One of those decisions, Lippa pointed out, is whether churches permit or bar weapons from crossing their threshold—a choice granted them by the Virginia state code.
“Whether you want anyone to carry a weapon into a church, that’s up to you,” he told pastors.
To some of those present, the solution lay in authorizing designated people in the congregation to carry guns in case trouble broke out—but with others this prospect sat uneasily.
“We have a constitutional right to protect ourselves,” said Stanley Jones, a deacon at Oxford Mt. Zion and a former superintendent of Caroline County Public Schools. “We don’t mind calling the sheriff, but we have to protect ourselves.”

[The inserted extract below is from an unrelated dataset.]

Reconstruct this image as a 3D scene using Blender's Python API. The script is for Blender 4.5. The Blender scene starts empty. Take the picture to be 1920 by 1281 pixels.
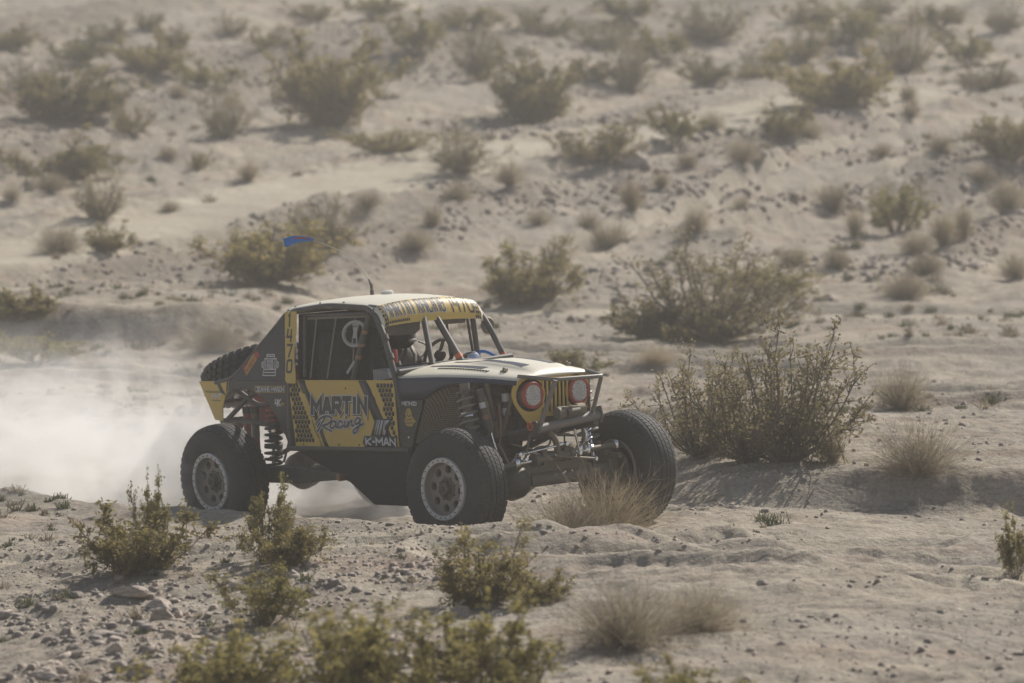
import bpy, math, random
import numpy as np
from math import sin, cos, pi, radians, tan, atan2, sqrt
from mathutils import Vector, Matrix

S = bpy.context.scene
COL = S.collection

# ------------------------------------------------------------------ camera
CAM_H, CAM_Y, CAM_PITCH = 3.8, -30.0, -4.2
FPX = 7100.0
cam_d = bpy.data.cameras.new('camera')
cam = bpy.data.objects.new('camera', cam_d)
COL.objects.link(cam)
cam.location = (0, CAM_Y, CAM_H)
cam.rotation_euler = (radians(90 + CAM_PITCH), 0, 0)
cam_d.sensor_width = 36.0
cam_d.lens = FPX / 1920 * 36.0
cam_d.clip_start = 0.5
cam_d.clip_end = 3000
cam_d.dof.use_dof = True
cam_d.dof.focus_distance = 30.3
cam_d.dof.aperture_fstop = 2.0
S.camera = cam

# ------------------------------------------------------------------ sky and sun
SUN_AZ, SUN_EL = 36.0, 40.0          # degrees from +Y towards +X, elevation
world = bpy.data.worlds.new('World')
S.world = world
world.use_nodes = True
wn = world.node_tree
wn.nodes.clear()
sky = wn.nodes.new('ShaderNodeTexSky')
sky.sky_type = 'NISHITA'
sky.sun_disc = False
sky.sun_elevation = radians(SUN_EL)
sky.sun_rotation = radians(SUN_AZ)
sky.dust_density = 1.2
sky.air_density = 1.0
bg = wn.nodes.new('ShaderNodeBackground')
bg.inputs['Strength'].default_value = 0.070
wo = wn.nodes.new('ShaderNodeOutputWorld')
wn.links.new(sky.outputs[0], bg.inputs['Color'])
wn.links.new(bg.outputs[0], wo.inputs['Surface'])

sun_d = bpy.data.lights.new('sun', 'SUN')
sun_d.energy = 5.0
sun_d.angle = radians(0.6)
sun_d.color = (1.0, 0.955, 0.89)
sun = bpy.data.objects.new('sun', sun_d)
COL.objects.link(sun)
SUN_V = Vector((sin(radians(SUN_AZ)) * cos(radians(SUN_EL)), cos(radians(SUN_AZ)) * cos(radians(SUN_EL)), sin(radians(SUN_EL))))
sun.rotation_euler = SUN_V.to_track_quat('Z', 'Y').to_euler()
sun.location = (20, 30, 40)

S.view_settings.view_transform = 'Standard'
S.view_settings.look = 'None'
S.view_settings.gamma = 1.0
S.view_settings.exposure = 0.19
S.view_settings.use_curve_mapping = False
S.cycles.use_denoising = True
S.cycles.max_bounces = 12
S.cycles.diffuse_bounces = 3
S.cycles.glossy_bounces = 3
S.cycles.transmission_bounces = 4
S.cycles.transparent_max_bounces = 12
S.cycles.volume_bounces = 8
S.cycles.volume_step_rate = 1.0
S.cycles.volume_max_steps = 256
S.cycles.caustics_reflective = False
S.cycles.caustics_refractive = False

# ------------------------------------------------------------------ materials
MATS = {}
def nt_mat(name):
    m = bpy.data.materials.new(name)
    m.use_nodes = True
    t = m.node_tree
    t.nodes.clear()
    out = t.nodes.new('ShaderNodeOutputMaterial')
    MATS[name] = m
    return m, t, out

def N(t, kind, **kw):
    n = t.nodes.new(kind)
    for k, v in kw.items():
        if k in n.inputs:
            n.inputs[k].default_value = v
        else:
            setattr(n, k, v)
    return n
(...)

Still, said Rev. Marvin Fields, “some people don’t feel comfortable coming to a church with someone who has a gun.”
“What if your person ends up killing someone who hasn’t done anything?” he asked, suggesting that off-duty contracts with law enforcement officers might be a better solution.
No consensus was reached July 2 on the firearms question, but many of those present went away with a heightened understanding of how to begin taking steps toward protecting their flock.
“Dialogue is what we need,” Rock told the Progress. “We need to reach the masses. It’s not a black thing or a white thing; it’s a community thing.”
It’s a conversation, he said, that is a long time overdue and reflects a general stance among churches of being reactive instead of proactive.
“South Carolina,” he said, “is a wake-up call.”